Dirty data will cost your business a fortune. A study by Forrester found that organizations waste 21 cents of every media dollar due to poor data quality.
Duplicate records are often the culprit. And while there are automated solutions for duplicate lead management, you’ll need tools to help with auditing and processing those records that fall between the cracks.
This problem has some interesting challenges. A compelling solution should be able to:
- Identify possible duplicate records.
- Review those records to exclude the ones that are legitimately duplicates and update the “winner” record with the best field values from among all the duplicates identified.
- Identify the related records that look up to the duplicate records, and reparent them to the “winner” record.
- Remove all the duplicate leads and update the winner!
That process should also be as efficient as possible.
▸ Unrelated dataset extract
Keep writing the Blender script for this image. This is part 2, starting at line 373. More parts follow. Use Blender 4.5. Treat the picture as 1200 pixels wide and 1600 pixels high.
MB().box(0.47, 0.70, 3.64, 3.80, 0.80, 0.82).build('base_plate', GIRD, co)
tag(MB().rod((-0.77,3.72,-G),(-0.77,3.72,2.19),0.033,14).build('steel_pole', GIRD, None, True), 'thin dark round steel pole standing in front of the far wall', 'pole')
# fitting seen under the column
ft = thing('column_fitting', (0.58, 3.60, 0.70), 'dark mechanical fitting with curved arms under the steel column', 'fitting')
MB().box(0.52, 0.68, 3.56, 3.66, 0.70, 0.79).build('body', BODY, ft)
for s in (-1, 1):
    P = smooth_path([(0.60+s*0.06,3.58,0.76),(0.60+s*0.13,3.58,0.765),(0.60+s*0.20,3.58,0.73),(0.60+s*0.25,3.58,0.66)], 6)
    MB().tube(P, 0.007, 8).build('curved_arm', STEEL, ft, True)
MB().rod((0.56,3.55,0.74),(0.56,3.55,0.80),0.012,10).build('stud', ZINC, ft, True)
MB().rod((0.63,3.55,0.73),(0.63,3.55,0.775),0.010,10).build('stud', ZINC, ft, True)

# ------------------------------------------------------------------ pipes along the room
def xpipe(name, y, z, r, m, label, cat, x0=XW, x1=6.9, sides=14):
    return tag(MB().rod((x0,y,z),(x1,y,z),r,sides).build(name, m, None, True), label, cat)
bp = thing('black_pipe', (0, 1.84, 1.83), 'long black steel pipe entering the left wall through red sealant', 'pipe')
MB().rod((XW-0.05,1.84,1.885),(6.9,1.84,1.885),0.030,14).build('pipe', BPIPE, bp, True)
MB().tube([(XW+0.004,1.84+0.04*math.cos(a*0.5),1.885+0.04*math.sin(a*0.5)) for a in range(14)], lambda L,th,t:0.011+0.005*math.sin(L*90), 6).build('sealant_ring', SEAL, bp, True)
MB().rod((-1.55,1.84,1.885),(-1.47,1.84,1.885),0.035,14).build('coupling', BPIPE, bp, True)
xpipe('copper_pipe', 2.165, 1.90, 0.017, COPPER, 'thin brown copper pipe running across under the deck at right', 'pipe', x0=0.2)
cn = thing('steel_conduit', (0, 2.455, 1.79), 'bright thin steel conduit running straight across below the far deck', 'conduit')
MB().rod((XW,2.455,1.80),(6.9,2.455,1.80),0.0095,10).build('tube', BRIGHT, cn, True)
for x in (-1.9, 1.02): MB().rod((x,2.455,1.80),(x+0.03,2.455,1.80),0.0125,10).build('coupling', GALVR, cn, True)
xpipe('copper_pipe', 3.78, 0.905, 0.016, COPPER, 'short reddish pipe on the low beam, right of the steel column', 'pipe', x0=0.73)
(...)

In other words, if an audit task requires the user to go into each record on a separate web page, find specific fields to update, save and return, it simply won’t get done.
There’s a better way, and in this blog post, I’ll provide a high-level overview of how you can solve this challenge with Skuid.
We’ve made this solution available for you in our Github repo, along with a more comprehensive explanation of how it works. So, after you’ve read this article, head over there and check it out.
How you can dedupe leads using Skuid
Step 1: First you need to identify probable duplicate records. This page we built using Skuid lets you group leads by name or by email to find situations where there are matched records in your database.

Step 2: After selecting an entry to manage, the detailed records are returned for analysis and update.

- The oldest lead is returned as the “recommended winner.”
- Clicking on data values in the “leads to be merged” will update the winner lead with those values, allowing you to easily improve the data quality of the final lead.
- If one of those identified duplicates is really a different person, remove them from the merge activity with the row action.
- A summary indication of the number of related records is shown. At merge time, these will be reparented to the winner.
Step 3: After you analyze this lead, push “Merge” to finish. This button:
- Moves the related records to the winning lead.
- Deletes the remaining leads to be merged.
- Saves the winning lead.
- Takes you back to the audit list so you can quickly start on the next item in the list.
What’s under the hood
Let’s take a look at three key elements in Skuid that make features like these possible.
1. Data connection: Skuid allows you to query for data in lots of different ways and at different times in order to keep your page snappy. Here’s how:
- Aggregate models. Grouping leads by name or email is called “aggregation,” and rather than retrieving all your lead records and doing this in the browser, Skuid models can instruct the server to do this aggregation in the database, making the data retrieved much more straightforward.
- Dynamic updates. You need to be able to dynamically control the filters used to retrieve specific data. With Skuid, this is easy. A simple set of action instructions and a single button will update a filter on five or six different queries and send off the request. Better yet, we can tell these queries not to be triggered on page load. This helps your page load really fast, while the interactive queries take place behind the scenes when the user pushes the button. This is what happens with the “manage duplicates” button in step 1.
- Multiple queries on the same object. In step 2, we’re doing two different queries on the lead object. The first retrieves the oldest lead we have on file, calling this the winner. The second retrieves all the rest. This sort of multiple lists on the same object is not normally possible without coding in the Salesforce platform.
2. UI sophistication: Skuid is an extremely flexible toolkit for organizing sophisticated processes. In this case, there are two related “review and act” interactions that need to be arranged on the same page. Structuring a page that makes these interactions seamless is a challenge.
- A pleasing interaction shouldn’t force the user to push a button at the top of the page as a way of finishing a review process that takes them down toward the bottom of the page. Skuid components can be placed very flexibly on the page, so you can place buttons wherever you want. As shown in step 2, you can put the “Merge” button at the bottom of the page, in visual alignment with the end of the review process.
- Organizing data to appear when and where it should requires flexibility. With Skuid components, you get options for wizards, tabs, panels, or popups, helping users have efficient interactions.
3. Dynamic actions: The page designer often knows the specific actions needed to accomplish some task; for instance, set this filter, update this value, or save this record. With Skuid, those actions don’t have to be individually accomplished; you can script them together and bind them creatively to UI elements on the page. Here are some examples:
- The update data process in step 2 connects each cell of a table to a set of actions that pass the value in that cell to the associated field on the “winner” lead. No copy/paste is needed.
- The merge button is our heaviest sequence. It's a set of nine or 10 different actions that inform the user of what’s going on, update data in related records, delete records, and save other records. This all happens behind the scenes, without the user needing to act. Then, just because we can, we return the user to the audit list (step 1) because we know that’s where they should go. We also re-query that list to remove the records we just merged, providing the immediate satisfaction of a shorter list. Little things matter.
Hopefully, this example gives you some vision of how Skuid can solve complex business challenges. There’s more we could add to this process, and more ways we could style and improve the design, but those challenges will come another day, or in another blog post.
Finally, it’s important to remind you that no code was harmed (used) in the making of this example. All these functions were built declaratively.